(begin)
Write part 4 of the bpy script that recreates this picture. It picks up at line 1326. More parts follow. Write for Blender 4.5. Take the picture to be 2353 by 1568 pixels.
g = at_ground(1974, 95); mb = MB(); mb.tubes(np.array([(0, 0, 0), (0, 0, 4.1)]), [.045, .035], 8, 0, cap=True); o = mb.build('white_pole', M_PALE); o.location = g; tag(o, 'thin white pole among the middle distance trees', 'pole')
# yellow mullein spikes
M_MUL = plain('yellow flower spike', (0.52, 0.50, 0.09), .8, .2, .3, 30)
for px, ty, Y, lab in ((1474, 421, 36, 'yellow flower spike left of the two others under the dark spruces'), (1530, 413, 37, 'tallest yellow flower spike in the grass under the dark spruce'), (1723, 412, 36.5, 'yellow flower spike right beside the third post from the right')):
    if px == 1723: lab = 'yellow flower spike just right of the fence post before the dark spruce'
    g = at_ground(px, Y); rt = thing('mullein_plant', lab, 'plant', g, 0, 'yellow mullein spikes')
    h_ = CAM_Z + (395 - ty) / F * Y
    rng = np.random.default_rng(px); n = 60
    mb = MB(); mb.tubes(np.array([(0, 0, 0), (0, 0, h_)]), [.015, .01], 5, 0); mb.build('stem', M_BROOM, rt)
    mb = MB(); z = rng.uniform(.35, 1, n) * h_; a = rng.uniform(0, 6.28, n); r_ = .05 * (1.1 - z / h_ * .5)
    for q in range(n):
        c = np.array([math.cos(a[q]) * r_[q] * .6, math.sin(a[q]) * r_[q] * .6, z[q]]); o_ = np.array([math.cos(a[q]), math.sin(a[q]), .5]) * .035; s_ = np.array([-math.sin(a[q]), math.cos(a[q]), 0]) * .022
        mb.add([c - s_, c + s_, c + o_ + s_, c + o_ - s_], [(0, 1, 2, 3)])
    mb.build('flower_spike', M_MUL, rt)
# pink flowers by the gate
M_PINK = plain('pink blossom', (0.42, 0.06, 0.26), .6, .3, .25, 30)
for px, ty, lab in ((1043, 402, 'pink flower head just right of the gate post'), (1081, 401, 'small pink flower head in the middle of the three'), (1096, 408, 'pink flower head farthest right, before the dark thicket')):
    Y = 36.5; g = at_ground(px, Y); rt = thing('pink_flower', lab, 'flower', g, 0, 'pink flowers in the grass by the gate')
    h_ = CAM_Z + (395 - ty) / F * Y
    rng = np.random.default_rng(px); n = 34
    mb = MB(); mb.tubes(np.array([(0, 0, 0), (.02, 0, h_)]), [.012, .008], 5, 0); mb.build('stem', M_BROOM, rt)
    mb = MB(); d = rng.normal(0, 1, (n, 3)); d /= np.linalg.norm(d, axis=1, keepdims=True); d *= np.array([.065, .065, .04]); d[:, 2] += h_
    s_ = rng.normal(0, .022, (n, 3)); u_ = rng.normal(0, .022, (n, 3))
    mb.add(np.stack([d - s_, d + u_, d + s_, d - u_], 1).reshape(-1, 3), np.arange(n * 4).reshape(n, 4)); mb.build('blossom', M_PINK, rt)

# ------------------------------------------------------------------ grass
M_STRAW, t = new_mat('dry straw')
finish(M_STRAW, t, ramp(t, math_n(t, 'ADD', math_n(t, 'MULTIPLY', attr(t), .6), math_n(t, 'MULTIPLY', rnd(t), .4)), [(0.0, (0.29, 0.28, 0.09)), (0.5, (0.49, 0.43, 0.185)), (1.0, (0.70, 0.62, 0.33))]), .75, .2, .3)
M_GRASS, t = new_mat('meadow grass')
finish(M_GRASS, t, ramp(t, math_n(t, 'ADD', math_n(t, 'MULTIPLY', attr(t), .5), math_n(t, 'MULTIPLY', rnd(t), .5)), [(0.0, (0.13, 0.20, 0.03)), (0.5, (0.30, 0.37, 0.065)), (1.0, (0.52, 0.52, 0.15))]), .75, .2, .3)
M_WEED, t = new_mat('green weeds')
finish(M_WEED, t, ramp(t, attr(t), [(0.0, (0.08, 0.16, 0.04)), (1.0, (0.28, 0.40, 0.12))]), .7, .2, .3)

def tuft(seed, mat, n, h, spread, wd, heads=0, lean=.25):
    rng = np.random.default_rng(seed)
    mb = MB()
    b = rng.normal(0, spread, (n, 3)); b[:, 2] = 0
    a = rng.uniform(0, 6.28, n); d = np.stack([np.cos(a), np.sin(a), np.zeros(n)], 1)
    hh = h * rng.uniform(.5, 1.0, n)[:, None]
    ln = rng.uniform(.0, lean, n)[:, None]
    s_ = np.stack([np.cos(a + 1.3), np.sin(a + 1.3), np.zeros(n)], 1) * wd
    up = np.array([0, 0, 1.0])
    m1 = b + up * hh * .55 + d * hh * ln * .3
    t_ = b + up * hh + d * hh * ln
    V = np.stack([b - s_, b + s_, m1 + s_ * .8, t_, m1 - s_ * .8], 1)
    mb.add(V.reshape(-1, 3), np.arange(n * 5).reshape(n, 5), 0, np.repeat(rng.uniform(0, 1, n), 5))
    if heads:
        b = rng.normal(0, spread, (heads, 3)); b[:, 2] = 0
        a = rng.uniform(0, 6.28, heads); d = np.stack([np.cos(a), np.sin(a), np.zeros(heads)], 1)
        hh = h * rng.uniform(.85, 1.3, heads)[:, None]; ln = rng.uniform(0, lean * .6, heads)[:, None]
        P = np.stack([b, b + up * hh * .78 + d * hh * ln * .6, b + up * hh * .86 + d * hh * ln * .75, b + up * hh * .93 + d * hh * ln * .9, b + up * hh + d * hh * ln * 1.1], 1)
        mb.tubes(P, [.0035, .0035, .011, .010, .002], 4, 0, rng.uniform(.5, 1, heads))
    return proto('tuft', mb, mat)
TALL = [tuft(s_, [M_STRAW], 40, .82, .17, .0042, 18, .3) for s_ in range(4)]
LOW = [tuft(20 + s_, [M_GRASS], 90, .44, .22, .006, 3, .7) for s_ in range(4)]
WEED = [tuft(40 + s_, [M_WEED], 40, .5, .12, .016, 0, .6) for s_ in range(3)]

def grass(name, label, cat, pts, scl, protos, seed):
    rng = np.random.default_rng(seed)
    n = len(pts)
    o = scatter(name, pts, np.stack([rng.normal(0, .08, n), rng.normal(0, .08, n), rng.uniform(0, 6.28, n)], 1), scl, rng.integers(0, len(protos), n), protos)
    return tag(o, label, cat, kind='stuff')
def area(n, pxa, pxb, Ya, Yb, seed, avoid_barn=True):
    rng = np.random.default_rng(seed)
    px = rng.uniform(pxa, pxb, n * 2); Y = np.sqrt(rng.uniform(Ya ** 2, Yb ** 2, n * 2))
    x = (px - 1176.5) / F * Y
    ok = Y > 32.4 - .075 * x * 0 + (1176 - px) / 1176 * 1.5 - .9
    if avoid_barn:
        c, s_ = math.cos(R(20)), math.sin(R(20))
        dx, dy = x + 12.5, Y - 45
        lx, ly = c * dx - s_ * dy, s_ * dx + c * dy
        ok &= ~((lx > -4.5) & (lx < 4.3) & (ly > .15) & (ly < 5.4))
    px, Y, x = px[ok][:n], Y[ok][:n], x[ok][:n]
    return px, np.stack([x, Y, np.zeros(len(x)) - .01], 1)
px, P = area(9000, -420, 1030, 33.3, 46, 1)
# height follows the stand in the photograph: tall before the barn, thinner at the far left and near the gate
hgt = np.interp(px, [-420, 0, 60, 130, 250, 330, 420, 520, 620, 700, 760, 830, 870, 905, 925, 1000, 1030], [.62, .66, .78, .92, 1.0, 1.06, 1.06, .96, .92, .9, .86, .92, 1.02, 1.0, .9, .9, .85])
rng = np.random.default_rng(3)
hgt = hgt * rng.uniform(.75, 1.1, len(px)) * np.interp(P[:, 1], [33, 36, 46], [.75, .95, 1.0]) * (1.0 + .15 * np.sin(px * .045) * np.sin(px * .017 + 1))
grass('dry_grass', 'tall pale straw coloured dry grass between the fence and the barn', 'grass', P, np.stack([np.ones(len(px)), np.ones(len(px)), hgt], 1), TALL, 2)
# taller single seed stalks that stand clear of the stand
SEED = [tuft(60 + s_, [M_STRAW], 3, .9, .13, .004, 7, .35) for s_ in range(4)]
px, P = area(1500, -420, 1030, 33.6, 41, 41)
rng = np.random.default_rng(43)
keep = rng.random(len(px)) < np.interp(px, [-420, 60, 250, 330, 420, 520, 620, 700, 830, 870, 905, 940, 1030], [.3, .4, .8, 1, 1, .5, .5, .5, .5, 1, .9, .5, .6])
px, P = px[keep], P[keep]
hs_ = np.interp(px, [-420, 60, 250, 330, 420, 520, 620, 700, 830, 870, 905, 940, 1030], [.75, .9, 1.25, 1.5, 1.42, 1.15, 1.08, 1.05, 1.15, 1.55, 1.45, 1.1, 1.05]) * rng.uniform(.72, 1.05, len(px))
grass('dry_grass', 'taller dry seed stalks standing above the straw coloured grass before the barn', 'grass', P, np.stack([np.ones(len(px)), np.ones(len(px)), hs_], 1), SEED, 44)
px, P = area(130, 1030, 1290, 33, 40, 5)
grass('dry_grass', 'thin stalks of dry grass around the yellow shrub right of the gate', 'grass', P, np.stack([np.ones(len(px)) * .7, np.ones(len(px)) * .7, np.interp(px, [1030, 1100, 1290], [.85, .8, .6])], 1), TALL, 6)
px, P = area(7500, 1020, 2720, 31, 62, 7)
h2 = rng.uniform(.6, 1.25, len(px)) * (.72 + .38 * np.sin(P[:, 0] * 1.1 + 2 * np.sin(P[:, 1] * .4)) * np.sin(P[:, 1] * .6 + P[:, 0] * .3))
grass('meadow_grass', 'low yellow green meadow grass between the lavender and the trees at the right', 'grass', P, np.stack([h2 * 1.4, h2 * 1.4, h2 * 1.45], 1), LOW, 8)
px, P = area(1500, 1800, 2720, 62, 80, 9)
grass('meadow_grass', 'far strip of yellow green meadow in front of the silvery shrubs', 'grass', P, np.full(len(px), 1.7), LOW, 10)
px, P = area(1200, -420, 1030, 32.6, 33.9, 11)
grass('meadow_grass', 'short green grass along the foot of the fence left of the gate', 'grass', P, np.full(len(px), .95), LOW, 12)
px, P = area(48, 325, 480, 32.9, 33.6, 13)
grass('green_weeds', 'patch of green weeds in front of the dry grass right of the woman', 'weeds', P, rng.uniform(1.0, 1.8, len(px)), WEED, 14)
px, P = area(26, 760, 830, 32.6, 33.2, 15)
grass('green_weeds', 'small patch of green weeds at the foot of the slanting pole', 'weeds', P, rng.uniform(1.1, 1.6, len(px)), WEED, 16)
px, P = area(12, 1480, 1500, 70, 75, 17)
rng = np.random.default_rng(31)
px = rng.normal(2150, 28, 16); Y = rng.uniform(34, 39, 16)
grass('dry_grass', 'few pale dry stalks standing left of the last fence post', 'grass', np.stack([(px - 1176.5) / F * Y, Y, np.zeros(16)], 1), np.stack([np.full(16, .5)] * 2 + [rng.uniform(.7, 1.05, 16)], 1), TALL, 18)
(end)
## The task
Work out how many lines of the listing above include the word "that". Reply with nothing but the count.

## Exercise answer
2